ですから、既に体調を崩していたり、怪我や病気などが原因で入院している人に対しては、「ご自愛ください」のフレーズを使うことは避けるべきでしょう。ちなみに、このような場合は「一日でも早い回復を心から願っております」などと、別の表現を用いましょう。
目上の人に対して使っても問題ない
「ご自愛ください」というフレーズは、目上の人などに対して使っても問題ありません。
そもそも「ご自愛」の「ご」は、相手方に敬意を示す敬語表現の接頭語です。そして、「ください」は命令・要求の補助動詞の尊敬語にあたります。
また、意味的にも前述のように相手方の体調などを気遣うものですから、目上の人に限らず誰に対しても使える表現です。

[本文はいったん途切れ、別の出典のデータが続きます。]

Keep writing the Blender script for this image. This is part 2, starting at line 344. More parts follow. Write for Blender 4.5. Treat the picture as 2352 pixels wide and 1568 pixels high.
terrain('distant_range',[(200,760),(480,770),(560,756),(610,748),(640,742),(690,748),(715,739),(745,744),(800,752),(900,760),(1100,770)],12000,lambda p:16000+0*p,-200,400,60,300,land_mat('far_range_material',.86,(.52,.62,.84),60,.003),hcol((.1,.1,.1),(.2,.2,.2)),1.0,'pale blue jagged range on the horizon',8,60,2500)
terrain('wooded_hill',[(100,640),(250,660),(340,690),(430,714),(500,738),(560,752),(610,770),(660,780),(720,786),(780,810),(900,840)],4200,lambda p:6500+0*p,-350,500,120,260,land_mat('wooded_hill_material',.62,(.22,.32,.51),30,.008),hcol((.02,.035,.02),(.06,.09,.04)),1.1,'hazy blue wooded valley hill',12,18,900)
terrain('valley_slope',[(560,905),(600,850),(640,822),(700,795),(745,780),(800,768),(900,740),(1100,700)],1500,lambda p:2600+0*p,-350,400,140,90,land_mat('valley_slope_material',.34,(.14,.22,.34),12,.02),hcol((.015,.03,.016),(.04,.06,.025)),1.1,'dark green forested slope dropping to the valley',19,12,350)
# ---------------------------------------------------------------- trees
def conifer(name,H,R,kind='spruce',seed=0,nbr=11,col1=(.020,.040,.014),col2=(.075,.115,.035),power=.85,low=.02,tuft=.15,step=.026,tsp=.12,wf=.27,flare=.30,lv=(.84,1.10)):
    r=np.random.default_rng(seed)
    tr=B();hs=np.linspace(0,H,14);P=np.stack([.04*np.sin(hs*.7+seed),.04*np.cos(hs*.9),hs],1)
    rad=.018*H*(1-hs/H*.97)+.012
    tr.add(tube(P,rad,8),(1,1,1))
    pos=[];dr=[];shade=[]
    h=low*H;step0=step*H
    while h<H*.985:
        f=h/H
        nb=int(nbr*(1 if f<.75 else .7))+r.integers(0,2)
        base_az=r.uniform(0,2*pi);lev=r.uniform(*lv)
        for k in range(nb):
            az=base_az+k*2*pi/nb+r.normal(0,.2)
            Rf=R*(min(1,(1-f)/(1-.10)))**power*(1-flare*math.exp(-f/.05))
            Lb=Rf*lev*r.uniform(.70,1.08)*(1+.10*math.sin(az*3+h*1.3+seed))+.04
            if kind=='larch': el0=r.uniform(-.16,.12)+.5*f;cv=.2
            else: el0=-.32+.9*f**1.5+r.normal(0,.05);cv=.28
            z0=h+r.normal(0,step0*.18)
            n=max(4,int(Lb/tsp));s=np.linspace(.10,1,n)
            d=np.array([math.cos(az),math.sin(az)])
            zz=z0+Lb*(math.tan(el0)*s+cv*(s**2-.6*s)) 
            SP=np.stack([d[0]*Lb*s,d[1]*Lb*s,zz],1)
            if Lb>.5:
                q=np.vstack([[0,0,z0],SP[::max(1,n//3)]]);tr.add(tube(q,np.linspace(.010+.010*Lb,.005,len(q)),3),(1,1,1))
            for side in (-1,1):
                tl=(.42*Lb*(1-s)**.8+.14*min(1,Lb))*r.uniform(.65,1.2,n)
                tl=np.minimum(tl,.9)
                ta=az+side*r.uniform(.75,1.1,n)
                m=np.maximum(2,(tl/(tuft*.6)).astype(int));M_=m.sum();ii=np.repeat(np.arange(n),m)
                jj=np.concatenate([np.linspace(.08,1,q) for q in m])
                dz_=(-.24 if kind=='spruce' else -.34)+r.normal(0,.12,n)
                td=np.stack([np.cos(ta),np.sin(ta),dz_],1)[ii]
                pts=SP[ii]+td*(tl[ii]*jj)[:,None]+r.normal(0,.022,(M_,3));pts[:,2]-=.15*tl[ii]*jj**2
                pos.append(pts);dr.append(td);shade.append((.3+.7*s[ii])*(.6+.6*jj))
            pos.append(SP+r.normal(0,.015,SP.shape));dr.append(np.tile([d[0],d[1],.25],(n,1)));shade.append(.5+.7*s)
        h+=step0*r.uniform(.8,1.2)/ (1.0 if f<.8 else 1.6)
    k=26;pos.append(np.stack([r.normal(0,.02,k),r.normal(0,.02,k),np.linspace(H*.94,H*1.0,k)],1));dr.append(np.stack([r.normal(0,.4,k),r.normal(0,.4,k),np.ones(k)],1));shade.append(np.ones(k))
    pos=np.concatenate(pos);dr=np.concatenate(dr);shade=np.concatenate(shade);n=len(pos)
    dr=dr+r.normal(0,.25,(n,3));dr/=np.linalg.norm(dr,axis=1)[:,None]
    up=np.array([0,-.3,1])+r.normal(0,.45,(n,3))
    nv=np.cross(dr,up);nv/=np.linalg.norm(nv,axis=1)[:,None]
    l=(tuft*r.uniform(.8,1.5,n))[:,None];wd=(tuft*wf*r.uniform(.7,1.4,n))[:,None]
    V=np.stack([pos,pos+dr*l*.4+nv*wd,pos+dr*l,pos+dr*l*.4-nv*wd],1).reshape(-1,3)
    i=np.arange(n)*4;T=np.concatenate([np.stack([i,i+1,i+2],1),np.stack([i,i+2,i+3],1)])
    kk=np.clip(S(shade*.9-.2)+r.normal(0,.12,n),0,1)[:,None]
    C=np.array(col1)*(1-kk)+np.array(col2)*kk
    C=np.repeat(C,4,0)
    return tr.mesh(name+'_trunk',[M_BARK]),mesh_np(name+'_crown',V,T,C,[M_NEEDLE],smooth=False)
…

ですから、「ご自愛ください」というフレーズは、自分よりも年齢が上の人やビジネスシーンで取引先の人などに対しても、問題なく用いることができるのです。
まとめ
いかがでしたか?「ご自愛ください」の意味を再確認した上で、「お身体(お体)ご自愛ください」の表現が間違いの理由、「ご自愛ください」の正しい使い方について説明してみましたが、ご理解いただけたでしょうか?
季節の便りにしても、ビジネスメールにしても、大人として社会人として正しい言葉遣いをすることは非常に大切なことです。そして、良く目にする「お身体(お体)ご自愛ください」という言葉遣いが、実は日本語の用法として間違っているのですね。
また、本記事でもご紹介しましたが、「ご自愛ください」の使い方として、体調を崩している人に対しては用いるべきではない、という注意点が存在します。
ですから、ぜひ本記事などを参考にして、あらためて「ご自愛ください」の意味や使い方を整理し、今後の生活に活かしていただければ幸いです。